技術交渉に先立って、当該技術について学べるかぎりのことを学ぶことはすべての当事者の利益になる。交渉の席に技術顧問を連れていくとしても、技術的・科学的原理、取りうる選択肢、効果的な実行を阻む障害についておおまかに理解しておくことは必要だ。

ネゴシエーターはさらに、時間的なプレッシャーや不確実さを自分の側に有利に働かせなくてはいけない。われわれの調査では、不確実さに長期間耐えられる人は、不確実さを排除しようとする人より利益を手にする確率が高いことが明らかになった。不確実さを受け入れる目新しい方法に、付随契約(contingent agreements)がある。付随契約には、価格や納期や履行義務の変更を含め、将来起こりうるいくつものシナリオを記した一覧表を盛り込んでもいい。法務担当部門はこうした仕事を嫌がるものだが、それでもやはり、不確実性が高い場合には、さまざまなシナリオを想定して、それぞれについて「誰が何を得るのか」を明記しておくことが当事者の最善の利益になる。

(3)戦略的再編の難しさに備える

ほとんどのネゴシエーターが組織変更は簡単にはいかないだろうと思っているにもかかわらず、必要な戦略的再編を十分考慮に入れた技術契約が結ばれることはめったにない。技術交渉によって組織の構成や価値観や手順の変更が必要になると予想されるとき、それにともなう組織の利害を明確に理解したうえで交渉に臨む必要がある。

第一に、変更によって影響を受けると思われる人々と事前に協議しよう。第二に、交渉中もそれらの人々とコミュニケーションをとり、彼らに最終結果に対する発言権を与えることを検討しよう。第三に、近い将来何を行い、何を行わないかという約束が非現実的なものにならないよう注意しよう。

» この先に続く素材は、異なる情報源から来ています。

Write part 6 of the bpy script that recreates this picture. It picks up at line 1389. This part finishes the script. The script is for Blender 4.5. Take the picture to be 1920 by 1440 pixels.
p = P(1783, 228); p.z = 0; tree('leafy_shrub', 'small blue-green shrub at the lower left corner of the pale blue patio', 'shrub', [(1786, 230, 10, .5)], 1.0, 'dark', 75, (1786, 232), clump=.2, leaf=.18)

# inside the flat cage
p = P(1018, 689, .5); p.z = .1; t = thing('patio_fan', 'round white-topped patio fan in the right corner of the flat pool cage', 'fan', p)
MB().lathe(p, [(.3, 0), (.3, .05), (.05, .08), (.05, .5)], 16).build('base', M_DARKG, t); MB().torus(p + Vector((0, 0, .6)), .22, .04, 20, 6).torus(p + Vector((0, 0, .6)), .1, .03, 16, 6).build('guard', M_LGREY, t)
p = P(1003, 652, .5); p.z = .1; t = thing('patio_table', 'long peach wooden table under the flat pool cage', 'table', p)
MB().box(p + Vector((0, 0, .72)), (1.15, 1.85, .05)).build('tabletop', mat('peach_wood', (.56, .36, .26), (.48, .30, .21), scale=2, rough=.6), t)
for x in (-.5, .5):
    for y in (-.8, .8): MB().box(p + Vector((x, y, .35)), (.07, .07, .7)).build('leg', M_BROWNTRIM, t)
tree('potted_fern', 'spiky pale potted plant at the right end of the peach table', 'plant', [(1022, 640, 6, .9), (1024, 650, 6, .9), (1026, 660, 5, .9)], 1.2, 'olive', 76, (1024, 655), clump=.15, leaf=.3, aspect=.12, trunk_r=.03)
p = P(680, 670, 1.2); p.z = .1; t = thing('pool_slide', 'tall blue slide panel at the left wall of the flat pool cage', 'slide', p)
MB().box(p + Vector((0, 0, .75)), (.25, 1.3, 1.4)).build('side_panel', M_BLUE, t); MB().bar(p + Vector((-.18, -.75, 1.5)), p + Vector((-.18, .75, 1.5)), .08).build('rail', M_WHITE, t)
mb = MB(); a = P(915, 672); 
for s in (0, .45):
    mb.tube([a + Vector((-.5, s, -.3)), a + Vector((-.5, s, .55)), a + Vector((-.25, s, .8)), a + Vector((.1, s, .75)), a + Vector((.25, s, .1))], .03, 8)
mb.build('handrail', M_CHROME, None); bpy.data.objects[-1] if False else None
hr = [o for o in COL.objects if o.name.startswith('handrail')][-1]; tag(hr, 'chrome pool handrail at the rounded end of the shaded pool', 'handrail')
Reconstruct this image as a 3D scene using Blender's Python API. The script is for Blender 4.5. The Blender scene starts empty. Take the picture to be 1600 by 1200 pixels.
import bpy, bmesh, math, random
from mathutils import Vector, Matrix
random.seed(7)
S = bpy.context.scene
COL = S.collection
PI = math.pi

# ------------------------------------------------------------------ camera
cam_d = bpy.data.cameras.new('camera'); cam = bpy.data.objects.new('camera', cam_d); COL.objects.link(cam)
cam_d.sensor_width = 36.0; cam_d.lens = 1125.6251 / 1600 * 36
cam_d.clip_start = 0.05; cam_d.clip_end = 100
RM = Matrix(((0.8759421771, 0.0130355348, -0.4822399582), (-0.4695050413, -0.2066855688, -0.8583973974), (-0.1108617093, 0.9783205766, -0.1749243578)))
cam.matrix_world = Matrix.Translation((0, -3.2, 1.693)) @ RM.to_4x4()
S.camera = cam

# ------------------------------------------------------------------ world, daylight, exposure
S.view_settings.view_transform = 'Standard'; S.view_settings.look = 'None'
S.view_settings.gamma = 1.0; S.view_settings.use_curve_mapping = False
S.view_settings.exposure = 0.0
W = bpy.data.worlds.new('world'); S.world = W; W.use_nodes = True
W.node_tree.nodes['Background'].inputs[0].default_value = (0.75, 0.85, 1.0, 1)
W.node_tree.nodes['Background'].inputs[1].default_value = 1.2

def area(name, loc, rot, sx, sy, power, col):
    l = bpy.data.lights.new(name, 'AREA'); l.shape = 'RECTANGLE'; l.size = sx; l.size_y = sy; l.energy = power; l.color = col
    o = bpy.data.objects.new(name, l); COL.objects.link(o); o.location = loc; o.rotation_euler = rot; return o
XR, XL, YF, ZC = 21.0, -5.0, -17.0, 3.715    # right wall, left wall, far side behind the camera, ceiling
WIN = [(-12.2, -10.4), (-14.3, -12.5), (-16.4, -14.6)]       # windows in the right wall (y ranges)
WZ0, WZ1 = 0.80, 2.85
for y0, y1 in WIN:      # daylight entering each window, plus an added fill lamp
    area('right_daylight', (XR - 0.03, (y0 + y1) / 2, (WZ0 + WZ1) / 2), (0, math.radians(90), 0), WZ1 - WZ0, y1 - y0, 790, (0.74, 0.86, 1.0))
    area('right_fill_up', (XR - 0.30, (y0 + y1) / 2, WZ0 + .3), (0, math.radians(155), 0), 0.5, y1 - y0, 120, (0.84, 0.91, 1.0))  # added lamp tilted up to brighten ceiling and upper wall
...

組織変更を唱えたり約束したりするだけでは望ましい結果は得られない。システムや戦略や価値観を変えようとすると、抵抗はまず避けられない。人々に考え方や行動の仕方を変えさせるのは、大仕事だ。それに加えて、技術の変化をうまく推し進め、そのために必要な資源を確保する仕事を誰かが責任を持ってやらなければならない。